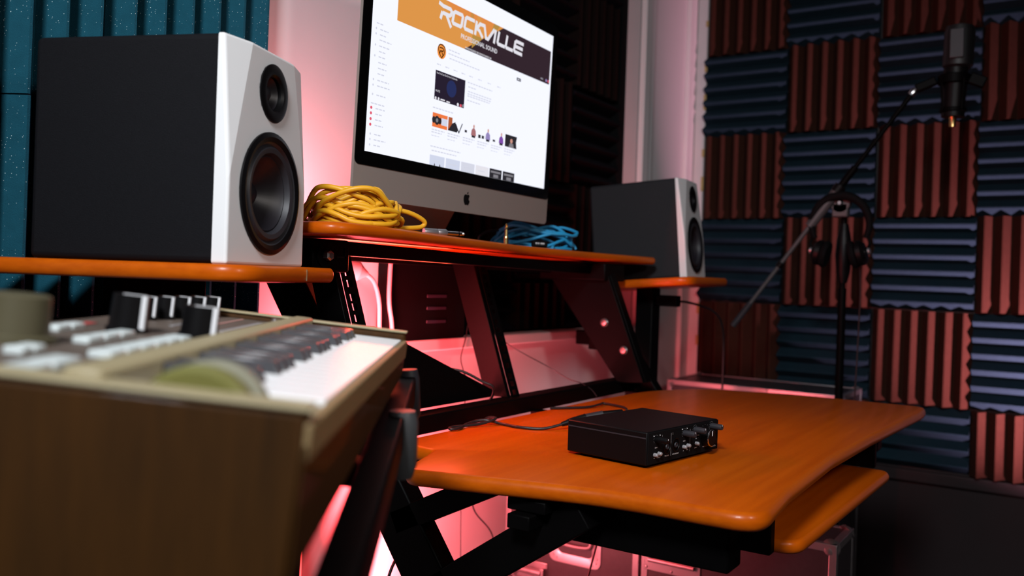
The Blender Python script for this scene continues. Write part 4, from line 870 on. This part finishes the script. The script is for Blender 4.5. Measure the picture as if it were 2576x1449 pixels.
for i in range(NW-1):
    if i % 7 in (0, 1, 3, 4, 5):
        x = kx0+(i+1)*kw
        p = [(x-0.0055, 0.047, -0.002), (x+0.0055, 0.047, -0.002), (x+0.0055, 0.101, -0.002), (x-0.0055, 0.101, -0.002)]
        mb = MB().add(p+[(x-0.0042, 0.052, 0.007), (x+0.0042, 0.052, 0.007), (x+0.0042, 0.101, 0.007), (x-0.0042, 0.101, 0.007)], [(0,1,5,4),(1,2,6,5),(2,3,7,6),(3,0,4,7),(4,5,6,7)])
        sy(mb, 'black_key', 'key_black', bevel=0.0006)
def sknob(x, y, r, h):
    k = sy(MB().lathe([(r*1.12, 0.001), (r*1.12, 0.004), (r, 0.005), (r*0.92, h), (0, h)], (x, y, 0), (0, 0, 1), 24, True, False), 'knob', 'black_plastic')
    sy(MB().box((x-r*0.09-r*0.5, y-r*1.06, 0.004), (x+r*0.09-r*0.5, y-r*0.80, h+0.0004)), 'pointer', 'print_white', k)
    sy(MB().box((x-r*0.09-r*0.5, y-r*0.95, h), (x+r*0.09-r*0.5, y+r*0.2, h+0.0005)), 'pointer', 'print_white', k)
sknob(0.280, 0.196, 0.0145, 0.030); sknob(0.300, 0.147, 0.0145, 0.026)
for i in range(5): sknob(0.395+i*0.028, 0.225-i*0.006, 0.0085, 0.022)
sy(MB().lathe([(0.024, 0.001), (0.024, 0.005), (0.019, 0.006), (0.018, 0.030), (0.016, 0.031), (0, 0.031)], (0.150, 0.214, 0), (0, 0, 1), 32, True, False), 'program_dial', 'synth_dial')
for (x0, x1, y, w) in ((0.115, 0.262, 0.147, 0.015), (0.018, 0.085, 0.150, 0.016), (0.172, 0.252, 0.184, 0.012), (0.22, 0.265, 0.226, 0.010), (0.09, 0.12, 0.185, 0.012)):
    n = max(2, int((x1-x0)/0.024)); s_ = (x1-x0)/n
    for i in range(n): sy(MB().box((x0+i*s_+0.0012, y-w/2, 0.0), (x0+(i+1)*s_-0.0012, y+w/2, 0.0055)), 'panel_button', 'synth_button', bevel=0.0015)
for (x0, x1, y0, y1, mt) in ((0.33, 0.52, 0.128, 0.130, 'pink_print'), (0.33, 0.52, 0.170, 0.172, 'pink_print'), (0.26, 0.31, 0.232, 0.240, 'red_print'), (0.36, 0.50, 0.145, 0.150, 'print_grey'), (0.36, 0.50, 0.188, 0.192, 'print_grey')):
    sy(MB().box((x0, y0, 0.001), (x1, y1, 0.0016)), 'panel_print', mt)
sy(MB().lathe([(0.005, 0), (0.005, 0.006), (0.003, 0.006)], (0.511, 0.135, 0.001), (0, 0, 1), 14, True, True), 'jack_socket', 'chrome')
# keyboard stand
ks = empty('keyboard_stand', (0.5, 0.5, 0)); tag(ks, 'black tilted keyboard stand holding up the synthesizer', 'keyboard stand')
def kp(x, y, z): return MK @ V((x, y, z))
MB().bar(kp(0.60, -0.002, -0.054), kp(-0.05, -0.020, -0.118), 0.026, 0.030).build('support_arm', 'black_metal', ks, bevel=0.003)
MB().bar(kp(0.60, 0.18, -0.058), kp(-0.05, 0.18, -0.128), 0.026, 0.026).build('support_arm', 'black_metal', ks, bevel=0.003)
MB().bar(kp(0.545, 0.0, -0.062), kp(0.535, 0.19, -0.064), 0.03, 0.02).build('cross_arm', 'black_metal', ks, bevel=0.003)
MB().bar(kp(0.30, 0.0, -0.092), kp(0.30, 0.19, -0.096), 0.03, 0.02).build('cross_arm', 'black_metal', ks, bevel=0.003)
MB().lathe([(0.012, 0), (0.015, 0.01), (0.015, 0.05), (0.011, 0.062)], kp(0.40, -0.016, -0.055), (0, 0, -1), 18).build('clamp_grip', 'stand_grey', ks)
MB().lathe([(0.011, 0), (0.013, 0.01), (0.013, 0.05), (0.009, 0.058)], kp(0.568, -0.004, -0.036), (0.05, -0.05, -1), 18).build('clamp_grip', 'rubber', ks)
q = kp(0.30, 0.10, -0.09); MB().bar(q, (q.x+0.06, q.y+0.05, 0.0), 0.05, 0.05, up=(1, 0, 0)).build('post', 'black_metal', ks, bevel=0.004)
MB().box((q.x-0.22, q.y+0.02, 0.0), (q.x+0.32, q.y+0.08, 0.03)).build('foot', 'black_metal', ks, bevel=0.006)

# ------------------------------------------------------------------ red light bar behind the desk
lb = empty('red_light_bar', (1.2, 1.13, 0)); tag(lb, 'red LED light bar standing behind the desk against the wall', 'lamp')
MB().box((1.135, 1.195, 0.28), (1.155, 1.210, 0.82)).build('light_housing', 'black_plastic', lb, bevel=0.003)
MB().cyl((1.145, 1.19, 0.0), (1.145, 1.19, 0.30), 0.008, 10).build('light_stem', 'black_metal', lb)
MB().lathe([(0.06, 0), (0.06, 0.008), (0.01, 0.012)], (1.145, 1.16, 0), (0, 0, 1), 20).build('light_base', 'black_metal', lb)
MB().box((1.156, 1.197, 0.30), (1.159, 1.208, 0.80)).build('light_strip', 'led_red', lb)

ls = empty('red_led_strip', (1.04, 1.15, shz(1.04))); tag(ls, 'short red LED strip on the shelf behind the near speaker', 'lamp')
MB().box((0.93, 1.142, shz(1.04)), (1.15, 1.158, shz(1.04)+0.006)).build('strip_channel', 'black_plastic', ls, bevel=0.001)
MB().box((0.935, 1.145, shz(1.04)+0.006), (1.145, 1.155, shz(1.04)+0.009)).build('diffuser', 'led_red', ls)

us = empty('under_shelf_led_strip', (1.22, 1.085, 1.05)); tag(us, 'red LED strip fixed under the monitor shelf above the left rack bay', 'lamp')
MB().box((1.04, 1.080, 1.056), (1.40, 1.092, 1.064)).build('strip_channel', 'black_plastic', us, bevel=0.001)
MB().box((1.045, 1.082, 1.054), (1.395, 1.090, 1.056)).build('diffuser', 'led_red', us)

■ ■ ■ ■ ■

## PROBLEM TO SOLVE
Reproduce every line exactly and omit all pictures.

## ANSWER TO THIS PROBLEM
The Blender Python script for this scene continues. Write part 4, from line 870 on. This part finishes the script. The script is for Blender 4.5. Measure the picture as if it were 2576x1449 pixels.
for i in range(NW-1):
    if i % 7 in (0, 1, 3, 4, 5):
        x = kx0+(i+1)*kw
        p = [(x-0.0055, 0.047, -0.002), (x+0.0055, 0.047, -0.002), (x+0.0055, 0.101, -0.002), (x-0.0055, 0.101, -0.002)]
        mb = MB().add(p+[(x-0.0042, 0.052, 0.007), (x+0.0042, 0.052, 0.007), (x+0.0042, 0.101, 0.007), (x-0.0042, 0.101, 0.007)], [(0,1,5,4),(1,2,6,5),(2,3,7,6),(3,0,4,7),(4,5,6,7)])
        sy(mb, 'black_key', 'key_black', bevel=0.0006)
def sknob(x, y, r, h):
    k = sy(MB().lathe([(r*1.12, 0.001), (r*1.12, 0.004), (r, 0.005), (r*0.92, h), (0, h)], (x, y, 0), (0, 0, 1), 24, True, False), 'knob', 'black_plastic')
    sy(MB().box((x-r*0.09-r*0.5, y-r*1.06, 0.004), (x+r*0.09-r*0.5, y-r*0.80, h+0.0004)), 'pointer', 'print_white', k)
    sy(MB().box((x-r*0.09-r*0.5, y-r*0.95, h), (x+r*0.09-r*0.5, y+r*0.2, h+0.0005)), 'pointer', 'print_white', k)
sknob(0.280, 0.196, 0.0145, 0.030); sknob(0.300, 0.147, 0.0145, 0.026)
for i in range(5): sknob(0.395+i*0.028, 0.225-i*0.006, 0.0085, 0.022)
sy(MB().lathe([(0.024, 0.001), (0.024, 0.005), (0.019, 0.006), (0.018, 0.030), (0.016, 0.031), (0, 0.031)], (0.150, 0.214, 0), (0, 0, 1), 32, True, False), 'program_dial', 'synth_dial')
for (x0, x1, y, w) in ((0.115, 0.262, 0.147, 0.015), (0.018, 0.085, 0.150, 0.016), (0.172, 0.252, 0.184, 0.012), (0.22, 0.265, 0.226, 0.010), (0.09, 0.12, 0.185, 0.012)):
    n = max(2, int((x1-x0)/0.024)); s_ = (x1-x0)/n
    for i in range(n): sy(MB().box((x0+i*s_+0.0012, y-w/2, 0.0), (x0+(i+1)*s_-0.0012, y+w/2, 0.0055)), 'panel_button', 'synth_button', bevel=0.0015)
for (x0, x1, y0, y1, mt) in ((0.33, 0.52, 0.128, 0.130, 'pink_print'), (0.33, 0.52, 0.170, 0.172, 'pink_print'), (0.26, 0.31, 0.232, 0.240, 'red_print'), (0.36, 0.50, 0.145, 0.150, 'print_grey'), (0.36, 0.50, 0.188, 0.192, 'print_grey')):
    sy(MB().box((x0, y0, 0.001), (x1, y1, 0.0016)), 'panel_print', mt)
sy(MB().lathe([(0.005, 0), (0.005, 0.006), (0.003, 0.006)], (0.511, 0.135, 0.001), (0, 0, 1), 14, True, True), 'jack_socket', 'chrome')
# keyboard stand
ks = empty('keyboard_stand', (0.5, 0.5, 0)); tag(ks, 'black tilted keyboard stand holding up the synthesizer', 'keyboard stand')
def kp(x, y, z): return MK @ V((x, y, z))
MB().bar(kp(0.60, -0.002, -0.054), kp(-0.05, -0.020, -0.118), 0.026, 0.030).build('support_arm', 'black_metal', ks, bevel=0.003)
MB().bar(kp(0.60, 0.18, -0.058), kp(-0.05, 0.18, -0.128), 0.026, 0.026).build('support_arm', 'black_metal', ks, bevel=0.003)
MB().bar(kp(0.545, 0.0, -0.062), kp(0.535, 0.19, -0.064), 0.03, 0.02).build('cross_arm', 'black_metal', ks, bevel=0.003)
MB().bar(kp(0.30, 0.0, -0.092), kp(0.30, 0.19, -0.096), 0.03, 0.02).build('cross_arm', 'black_metal', ks, bevel=0.003)
MB().lathe([(0.012, 0), (0.015, 0.01), (0.015, 0.05), (0.011, 0.062)], kp(0.40, -0.016, -0.055), (0, 0, -1), 18).build('clamp_grip', 'stand_grey', ks)
MB().lathe([(0.011, 0), (0.013, 0.01), (0.013, 0.05), (0.009, 0.058)], kp(0.568, -0.004, -0.036), (0.05, -0.05, -1), 18).build('clamp_grip', 'rubber', ks)
q = kp(0.30, 0.10, -0.09); MB().bar(q, (q.x+0.06, q.y+0.05, 0.0), 0.05, 0.05, up=(1, 0, 0)).build('post', 'black_metal', ks, bevel=0.004)
MB().box((q.x-0.22, q.y+0.02, 0.0), (q.x+0.32, q.y+0.08, 0.03)).build('foot', 'black_metal', ks, bevel=0.006)

# ------------------------------------------------------------------ red light bar behind the desk
lb = empty('red_light_bar', (1.2, 1.13, 0)); tag(lb, 'red LED light bar standing behind the desk against the wall', 'lamp')
MB().box((1.135, 1.195, 0.28), (1.155, 1.210, 0.82)).build('light_housing', 'black_plastic', lb, bevel=0.003)
MB().cyl((1.145, 1.19, 0.0), (1.145, 1.19, 0.30), 0.008, 10).build('light_stem', 'black_metal', lb)
MB().lathe([(0.06, 0), (0.06, 0.008), (0.01, 0.012)], (1.145, 1.16, 0), (0, 0, 1), 20).build('light_base', 'black_metal', lb)
MB().box((1.156, 1.197, 0.30), (1.159, 1.208, 0.80)).build('light_strip', 'led_red', lb)

ls = empty('red_led_strip', (1.04, 1.15, shz(1.04))); tag(ls, 'short red LED strip on the shelf behind the near speaker', 'lamp')
MB().box((0.93, 1.142, shz(1.04)), (1.15, 1.158, shz(1.04)+0.006)).build('strip_channel', 'black_plastic', ls, bevel=0.001)
MB().box((0.935, 1.145, shz(1.04)+0.006), (1.145, 1.155, shz(1.04)+0.009)).build('diffuser', 'led_red', ls)

us = empty('under_shelf_led_strip', (1.22, 1.085, 1.05)); tag(us, 'red LED strip fixed under the monitor shelf above the left rack bay', 'lamp')
MB().box((1.04, 1.080, 1.056), (1.40, 1.092, 1.064)).build('strip_channel', 'black_plastic', us, bevel=0.001)
MB().box((1.045, 1.082, 1.054), (1.395, 1.090, 1.056)).build('diffuser', 'led_red', us)